PROBLEM TO WORK ON: Each record must be reproduced exactly as it is shown.

-- EXTRACTED INFORMATION start --

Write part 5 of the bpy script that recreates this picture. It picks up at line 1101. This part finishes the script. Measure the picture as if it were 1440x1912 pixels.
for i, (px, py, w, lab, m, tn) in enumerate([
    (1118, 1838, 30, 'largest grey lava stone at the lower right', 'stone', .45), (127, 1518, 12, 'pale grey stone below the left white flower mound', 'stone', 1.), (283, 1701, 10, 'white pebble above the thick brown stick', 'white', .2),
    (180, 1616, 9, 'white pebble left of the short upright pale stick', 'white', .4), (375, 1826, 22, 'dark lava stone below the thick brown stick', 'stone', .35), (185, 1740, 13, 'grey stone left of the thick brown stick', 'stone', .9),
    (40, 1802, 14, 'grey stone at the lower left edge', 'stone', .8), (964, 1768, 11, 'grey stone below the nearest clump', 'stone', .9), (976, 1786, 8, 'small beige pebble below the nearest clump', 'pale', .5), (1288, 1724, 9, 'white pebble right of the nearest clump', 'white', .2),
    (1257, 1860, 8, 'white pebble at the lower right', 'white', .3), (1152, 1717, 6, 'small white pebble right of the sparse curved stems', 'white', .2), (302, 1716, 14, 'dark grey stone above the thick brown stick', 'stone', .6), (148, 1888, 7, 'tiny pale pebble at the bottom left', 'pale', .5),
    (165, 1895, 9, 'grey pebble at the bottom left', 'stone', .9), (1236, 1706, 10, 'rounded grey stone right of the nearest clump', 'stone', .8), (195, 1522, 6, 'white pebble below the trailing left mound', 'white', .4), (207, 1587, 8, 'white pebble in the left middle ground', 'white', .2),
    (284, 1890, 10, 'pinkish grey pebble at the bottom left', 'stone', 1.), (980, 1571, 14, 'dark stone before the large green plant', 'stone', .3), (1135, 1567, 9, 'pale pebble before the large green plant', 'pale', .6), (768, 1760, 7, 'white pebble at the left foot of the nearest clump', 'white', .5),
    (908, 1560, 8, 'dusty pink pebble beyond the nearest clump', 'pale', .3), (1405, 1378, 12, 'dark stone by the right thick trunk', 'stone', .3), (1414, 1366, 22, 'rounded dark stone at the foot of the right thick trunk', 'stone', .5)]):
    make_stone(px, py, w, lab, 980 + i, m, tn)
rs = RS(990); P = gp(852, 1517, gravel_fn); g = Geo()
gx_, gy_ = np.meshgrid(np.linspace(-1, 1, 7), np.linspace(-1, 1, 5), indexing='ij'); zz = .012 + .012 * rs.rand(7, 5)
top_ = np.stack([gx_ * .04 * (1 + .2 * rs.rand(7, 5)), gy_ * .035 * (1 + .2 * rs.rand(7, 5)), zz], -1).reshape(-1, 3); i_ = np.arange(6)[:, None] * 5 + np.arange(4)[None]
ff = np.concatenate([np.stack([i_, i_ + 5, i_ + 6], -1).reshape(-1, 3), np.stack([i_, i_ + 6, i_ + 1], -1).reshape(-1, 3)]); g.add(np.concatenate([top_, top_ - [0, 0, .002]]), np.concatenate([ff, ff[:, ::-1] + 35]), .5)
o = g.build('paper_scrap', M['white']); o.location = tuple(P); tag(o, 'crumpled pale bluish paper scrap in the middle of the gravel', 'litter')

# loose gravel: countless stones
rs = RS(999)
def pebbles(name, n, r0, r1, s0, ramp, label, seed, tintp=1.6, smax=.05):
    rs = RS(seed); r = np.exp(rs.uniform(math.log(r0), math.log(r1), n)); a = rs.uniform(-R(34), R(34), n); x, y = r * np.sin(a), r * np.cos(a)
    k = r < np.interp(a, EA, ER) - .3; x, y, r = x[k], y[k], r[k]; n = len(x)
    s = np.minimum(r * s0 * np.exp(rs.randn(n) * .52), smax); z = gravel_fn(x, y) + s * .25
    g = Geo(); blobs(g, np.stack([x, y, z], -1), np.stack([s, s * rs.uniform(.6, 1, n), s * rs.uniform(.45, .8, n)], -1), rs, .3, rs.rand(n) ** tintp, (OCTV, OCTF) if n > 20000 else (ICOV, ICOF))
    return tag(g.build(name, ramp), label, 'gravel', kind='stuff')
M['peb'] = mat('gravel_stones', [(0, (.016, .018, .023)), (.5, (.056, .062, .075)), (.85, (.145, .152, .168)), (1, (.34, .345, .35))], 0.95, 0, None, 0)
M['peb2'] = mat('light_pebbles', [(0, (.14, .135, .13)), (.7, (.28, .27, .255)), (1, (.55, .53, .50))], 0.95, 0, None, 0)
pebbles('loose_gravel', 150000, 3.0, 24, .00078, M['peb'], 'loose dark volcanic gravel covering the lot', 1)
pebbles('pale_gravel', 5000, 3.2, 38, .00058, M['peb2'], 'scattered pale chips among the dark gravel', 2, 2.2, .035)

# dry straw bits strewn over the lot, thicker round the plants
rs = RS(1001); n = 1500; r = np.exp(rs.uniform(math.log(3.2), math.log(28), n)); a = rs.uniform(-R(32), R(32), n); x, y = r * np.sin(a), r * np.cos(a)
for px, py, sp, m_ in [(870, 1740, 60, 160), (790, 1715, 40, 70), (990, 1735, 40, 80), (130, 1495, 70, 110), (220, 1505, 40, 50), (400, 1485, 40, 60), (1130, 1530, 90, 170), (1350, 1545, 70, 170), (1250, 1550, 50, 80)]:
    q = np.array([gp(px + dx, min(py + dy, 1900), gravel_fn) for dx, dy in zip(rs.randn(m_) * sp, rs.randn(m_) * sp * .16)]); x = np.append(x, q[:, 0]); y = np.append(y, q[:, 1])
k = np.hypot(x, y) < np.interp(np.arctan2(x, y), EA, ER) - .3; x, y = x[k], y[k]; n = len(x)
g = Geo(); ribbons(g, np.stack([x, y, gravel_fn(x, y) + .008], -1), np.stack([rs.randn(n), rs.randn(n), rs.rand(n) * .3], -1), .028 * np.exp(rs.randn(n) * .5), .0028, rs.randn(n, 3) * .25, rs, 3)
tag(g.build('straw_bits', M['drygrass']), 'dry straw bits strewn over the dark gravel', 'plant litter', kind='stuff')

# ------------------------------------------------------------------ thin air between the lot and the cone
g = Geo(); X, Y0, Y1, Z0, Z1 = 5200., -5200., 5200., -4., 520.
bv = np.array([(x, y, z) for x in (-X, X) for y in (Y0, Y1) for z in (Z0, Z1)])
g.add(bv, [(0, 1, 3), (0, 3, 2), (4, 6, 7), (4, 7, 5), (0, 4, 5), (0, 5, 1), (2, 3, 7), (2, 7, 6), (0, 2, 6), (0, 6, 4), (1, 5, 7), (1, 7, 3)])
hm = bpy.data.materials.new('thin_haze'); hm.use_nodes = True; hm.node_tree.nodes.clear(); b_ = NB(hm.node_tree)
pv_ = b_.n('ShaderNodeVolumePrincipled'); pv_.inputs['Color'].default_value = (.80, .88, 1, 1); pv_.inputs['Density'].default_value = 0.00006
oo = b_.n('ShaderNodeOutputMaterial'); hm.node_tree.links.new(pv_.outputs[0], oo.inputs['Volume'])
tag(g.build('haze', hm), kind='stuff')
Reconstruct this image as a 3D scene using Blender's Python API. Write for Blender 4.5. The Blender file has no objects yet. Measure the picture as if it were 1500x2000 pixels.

-- EXTRACTED INFORMATION end --

SOLUTION:
Write part 5 of the bpy script that recreates this picture. It picks up at line 1101. This part finishes the script. Measure the picture as if it were 1440x1912 pixels.
for i, (px, py, w, lab, m, tn) in enumerate([
    (1118, 1838, 30, 'largest grey lava stone at the lower right', 'stone', .45), (127, 1518, 12, 'pale grey stone below the left white flower mound', 'stone', 1.), (283, 1701, 10, 'white pebble above the thick brown stick', 'white', .2),
    (180, 1616, 9, 'white pebble left of the short upright pale stick', 'white', .4), (375, 1826, 22, 'dark lava stone below the thick brown stick', 'stone', .35), (185, 1740, 13, 'grey stone left of the thick brown stick', 'stone', .9),
    (40, 1802, 14, 'grey stone at the lower left edge', 'stone', .8), (964, 1768, 11, 'grey stone below the nearest clump', 'stone', .9), (976, 1786, 8, 'small beige pebble below the nearest clump', 'pale', .5), (1288, 1724, 9, 'white pebble right of the nearest clump', 'white', .2),
    (1257, 1860, 8, 'white pebble at the lower right', 'white', .3), (1152, 1717, 6, 'small white pebble right of the sparse curved stems', 'white', .2), (302, 1716, 14, 'dark grey stone above the thick brown stick', 'stone', .6), (148, 1888, 7, 'tiny pale pebble at the bottom left', 'pale', .5),
    (165, 1895, 9, 'grey pebble at the bottom left', 'stone', .9), (1236, 1706, 10, 'rounded grey stone right of the nearest clump', 'stone', .8), (195, 1522, 6, 'white pebble below the trailing left mound', 'white', .4), (207, 1587, 8, 'white pebble in the left middle ground', 'white', .2),
    (284, 1890, 10, 'pinkish grey pebble at the bottom left', 'stone', 1.), (980, 1571, 14, 'dark stone before the large green plant', 'stone', .3), (1135, 1567, 9, 'pale pebble before the large green plant', 'pale', .6), (768, 1760, 7, 'white pebble at the left foot of the nearest clump', 'white', .5),
    (908, 1560, 8, 'dusty pink pebble beyond the nearest clump', 'pale', .3), (1405, 1378, 12, 'dark stone by the right thick trunk', 'stone', .3), (1414, 1366, 22, 'rounded dark stone at the foot of the right thick trunk', 'stone', .5)]):
    make_stone(px, py, w, lab, 980 + i, m, tn)
rs = RS(990); P = gp(852, 1517, gravel_fn); g = Geo()
gx_, gy_ = np.meshgrid(np.linspace(-1, 1, 7), np.linspace(-1, 1, 5), indexing='ij'); zz = .012 + .012 * rs.rand(7, 5)
top_ = np.stack([gx_ * .04 * (1 + .2 * rs.rand(7, 5)), gy_ * .035 * (1 + .2 * rs.rand(7, 5)), zz], -1).reshape(-1, 3); i_ = np.arange(6)[:, None] * 5 + np.arange(4)[None]
ff = np.concatenate([np.stack([i_, i_ + 5, i_ + 6], -1).reshape(-1, 3), np.stack([i_, i_ + 6, i_ + 1], -1).reshape(-1, 3)]); g.add(np.concatenate([top_, top_ - [0, 0, .002]]), np.concatenate([ff, ff[:, ::-1] + 35]), .5)
o = g.build('paper_scrap', M['white']); o.location = tuple(P); tag(o, 'crumpled pale bluish paper scrap in the middle of the gravel', 'litter')

# loose gravel: countless stones
rs = RS(999)
def pebbles(name, n, r0, r1, s0, ramp, label, seed, tintp=1.6, smax=.05):
    rs = RS(seed); r = np.exp(rs.uniform(math.log(r0), math.log(r1), n)); a = rs.uniform(-R(34), R(34), n); x, y = r * np.sin(a), r * np.cos(a)
    k = r < np.interp(a, EA, ER) - .3; x, y, r = x[k], y[k], r[k]; n = len(x)
    s = np.minimum(r * s0 * np.exp(rs.randn(n) * .52), smax); z = gravel_fn(x, y) + s * .25
    g = Geo(); blobs(g, np.stack([x, y, z], -1), np.stack([s, s * rs.uniform(.6, 1, n), s * rs.uniform(.45, .8, n)], -1), rs, .3, rs.rand(n) ** tintp, (OCTV, OCTF) if n > 20000 else (ICOV, ICOF))
    return tag(g.build(name, ramp), label, 'gravel', kind='stuff')
M['peb'] = mat('gravel_stones', [(0, (.016, .018, .023)), (.5, (.056, .062, .075)), (.85, (.145, .152, .168)), (1, (.34, .345, .35))], 0.95, 0, None, 0)
M['peb2'] = mat('light_pebbles', [(0, (.14, .135, .13)), (.7, (.28, .27, .255)), (1, (.55, .53, .50))], 0.95, 0, None, 0)
pebbles('loose_gravel', 150000, 3.0, 24, .00078, M['peb'], 'loose dark volcanic gravel covering the lot', 1)
pebbles('pale_gravel', 5000, 3.2, 38, .00058, M['peb2'], 'scattered pale chips among the dark gravel', 2, 2.2, .035)

# dry straw bits strewn over the lot, thicker round the plants
rs = RS(1001); n = 1500; r = np.exp(rs.uniform(math.log(3.2), math.log(28), n)); a = rs.uniform(-R(32), R(32), n); x, y = r * np.sin(a), r * np.cos(a)
for px, py, sp, m_ in [(870, 1740, 60, 160), (790, 1715, 40, 70), (990, 1735, 40, 80), (130, 1495, 70, 110), (220, 1505, 40, 50), (400, 1485, 40, 60), (1130, 1530, 90, 170), (1350, 1545, 70, 170), (1250, 1550, 50, 80)]:
    q = np.array([gp(px + dx, min(py + dy, 1900), gravel_fn) for dx, dy in zip(rs.randn(m_) * sp, rs.randn(m_) * sp * .16)]); x = np.append(x, q[:, 0]); y = np.append(y, q[:, 1])
k = np.hypot(x, y) < np.interp(np.arctan2(x, y), EA, ER) - .3; x, y = x[k], y[k]; n = len(x)
g = Geo(); ribbons(g, np.stack([x, y, gravel_fn(x, y) + .008], -1), np.stack([rs.randn(n), rs.randn(n), rs.rand(n) * .3], -1), .028 * np.exp(rs.randn(n) * .5), .0028, rs.randn(n, 3) * .25, rs, 3)
tag(g.build('straw_bits', M['drygrass']), 'dry straw bits strewn over the dark gravel', 'plant litter', kind='stuff')

# ------------------------------------------------------------------ thin air between the lot and the cone
g = Geo(); X, Y0, Y1, Z0, Z1 = 5200., -5200., 5200., -4., 520.
bv = np.array([(x, y, z) for x in (-X, X) for y in (Y0, Y1) for z in (Z0, Z1)])
g.add(bv, [(0, 1, 3), (0, 3, 2), (4, 6, 7), (4, 7, 5), (0, 4, 5), (0, 5, 1), (2, 3, 7), (2, 7, 6), (0, 2, 6), (0, 6, 4), (1, 5, 7), (1, 7, 3)])
hm = bpy.data.materials.new('thin_haze'); hm.use_nodes = True; hm.node_tree.nodes.clear(); b_ = NB(hm.node_tree)
pv_ = b_.n('ShaderNodeVolumePrincipled'); pv_.inputs['Color'].default_value = (.80, .88, 1, 1); pv_.inputs['Density'].default_value = 0.00006
oo = b_.n('ShaderNodeOutputMaterial'); hm.node_tree.links.new(pv_.outputs[0], oo.inputs['Volume'])
tag(g.build('haze', hm), kind='stuff')
Reconstruct this image as a 3D scene using Blender's Python API. Write for Blender 4.5. The Blender file has no objects yet. Measure the picture as if it were 1500x2000 pixels.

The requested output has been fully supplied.